EX-99.1 6 dex991.htm FORM OF PROXY OF UNITED FINANCIAL, INC. Form of Proxy of United Financial, Inc.

Exhibit 99.1

 

REVOCABLE PROXY

 

UNITED FINANCIAL, INC.

1128 South Main Street

Graham, North Carolina 27253

 

APPOINTMENT OF PROXY

SOLICITED BY THE BOARD OF DIRECTORS

 

The undersigned hereby appoints Larry E. Brooks, Donald Ray Bullis and Lynn Sidney Lloyd as attorneys and proxies, with full power of substitution, to vote all shares of the common stock of United Financial, Inc. (the “Company”), held of record by the undersigned on             , 2005, at the 2005 Annual Meeting of Shareholders of the Company (the “Annual Meeting”) to be held at 1128 South Main Street, Graham, North Carolina, at                     .m. on             , 2005, and at any adjournments thereof. The undersigned hereby directs that the shares represented by this appointment of proxy be voted as follows on the proposals listed below:

 

1. PROPOSAL TO APPROVE the Plan of Merger between United Financial, Inc. and FNB Corp. and the transactions contemplated by the Agreement and Plan of Merger.

 

¨ FOR   ¨ AGAINST   ¨ ABSTAIN

 

2. ELECTION OF DIRECTORS: Proposal to elect five (5) directors of the Company for terms of three (3) years:

 

  ¨ FOR all nominees listed below (except as indicated otherwise below)

 

  ¨ WITHHOLD AUTHORITY to vote for all nominees listed below

 

NOMINEES:

 

William M. Griffith, Jr.

Phoebe Massey Harrison

John V. Moon

L. J. Rogers, Jr.

Morris L. Shambley

 

  INSTRUCTION: To withhold authority to vote for any individual nominee, write that nominee’s name on the line below.

 

 

 

3. RATIFICATION OF INDEPENDENT ACCOUNTANTS: Proposal to ratify the appointment of Larrowe & Company, P.L.C., as the Company’s independent public accountants for 2005.

 

¨ FOR   ¨ AGAINST   ¨ ABSTAIN

 

     OTHER BUSINESS: On such other matters as may properly come before the Annual Meeting, the proxies are authorized to vote the shares represented by this appointment of proxy in accordance with their best judgment.

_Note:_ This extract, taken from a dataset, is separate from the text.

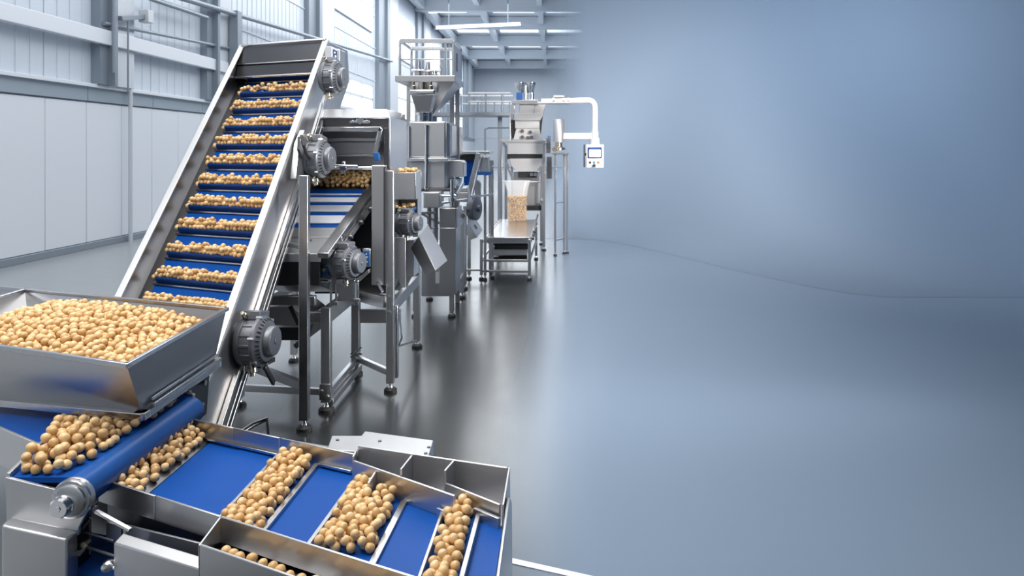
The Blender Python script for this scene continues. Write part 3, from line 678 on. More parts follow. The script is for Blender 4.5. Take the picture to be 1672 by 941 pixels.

PLEASE DATE AND SIGN THIS APPOINTMENT OF PROXY

AND RETURN IN THE ENVELOPE PROVIDED

 

The shares represented by this appointment of proxy will be voted as directed above. In the absence of any direction, such shares will be voted for the election of each of the nominees listed in proposal 2 by casting an equal number of votes for each such nominee, and for proposals 1 and 3. If, at or before the time of the meeting, any nominee listed in proposal 2 has become unavailable for any reason, the proxy is authorized to vote for a substitute nominee. This appointment of proxy may be revoked by the holder of the shares to which it relates at any time before it is exercised by filing with William E. Swing, Jr., Secretary of the Company, a written instrument revoking it or a duly executed appointment of proxy bearing a later date, or by attending the annual meeting and announcing his or her intention to vote in person.

 

Dated:                                                                                , 2005

                                                                                                         

Signature

                                                                                                         

Signature if held jointly

Instruction: Please sign above exactly as your name appears on this appointment of proxy. Joint owners of shares should both sign. Fiduciaries or other persons signing in a representative capacity should indicate the capacity in which they are signing.

 

Important: To ensure that a quorum is present, please send in your appointment of proxy whether or not you plan to attend the annual meeting. Even if you send in your appointment of proxy, you will be able to vote in person at the meeting if you so desire.